The good news is that there are a lot of programmers out there happy to donate their time and talent to helping these project along. The bad news is that each of them has their own favorite programming language, and it's up to the organizer (ie, me) to somehow weave them all together into something useful for newcomers. Which means that the job of crowdsourcing software development requires the organizer to become a Rosetta Stone of software styles, which is tough if you're not a hard core programmer yourself. And I very much am not.
Let me give you an example: Our UAVs are using software written by at least 10 programmers, each of whom has contributed something valuable. The problem is that the various elements are all in different languages: NXT-G, Lua, Visual Basic, Python, Stamp Basic, LabView, C, and Parallax's Spin (for the Propeller chip).
It's not surprising that volunteers want to use their own favorite programming languages, and because they're volunteers I'm in no position to tell them what language to use. If this were just an open source software project, I imagine we'd just be pulling from within a community of people using one language. But because our UAV projects cross so many disciplines--software engineering, hardware engineering, robotics, R/C planes, GPS hacking, aerial photography and Lego, to name just a few--it's a programming language Tower of Babel.

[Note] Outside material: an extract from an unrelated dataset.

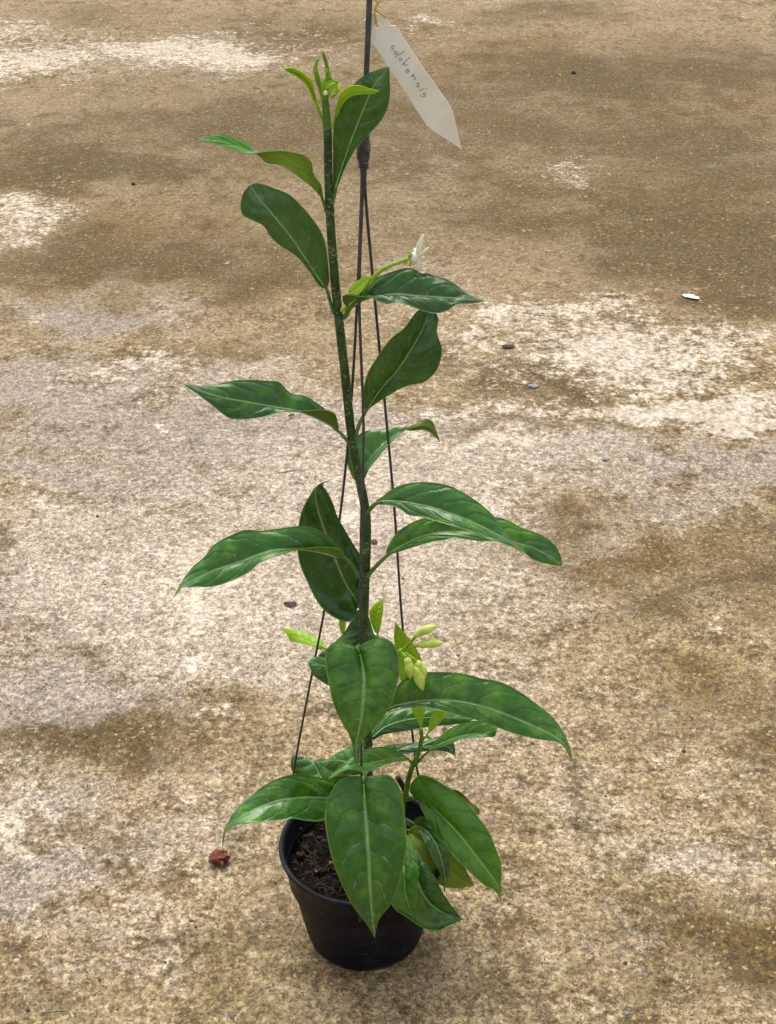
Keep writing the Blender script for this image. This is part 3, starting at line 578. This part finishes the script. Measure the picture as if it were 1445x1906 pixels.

Right now I'm porting the NXT-G autopilot to Lua, so I can integrate it with the Blutooth GPS code. This is after having already ported it to LabView to get access to floating point math. I'd like to combine our Widows Mobile cellphone autopilot with the cool GPS-tagging and image-sending of the Pict'Earth team, but they're using Python on a Symbian-based Nokia N95 and our Windows Mobile code is VB.net. Meanwhile, I'm going to port our Stamp Basic autopilot to Spin, so we can use the more powerful Propeller chip, but to include gyros or accelerometers, I'll have to also port the open source inertial guidance software, which is written in C, to Spin.
And did I mention that I'm not a real programmer and the last language I was really comfortable in was Pascal, back in the 80s?
So that's the problem with herding an army of technology volunteers. Someone has to serve as the universal translator so that everyone's contribution works together. And that someone has to be a technology polymath, sufficiently fluent in all languages and dialects to be able to do that well. How many such people exist? Not enough.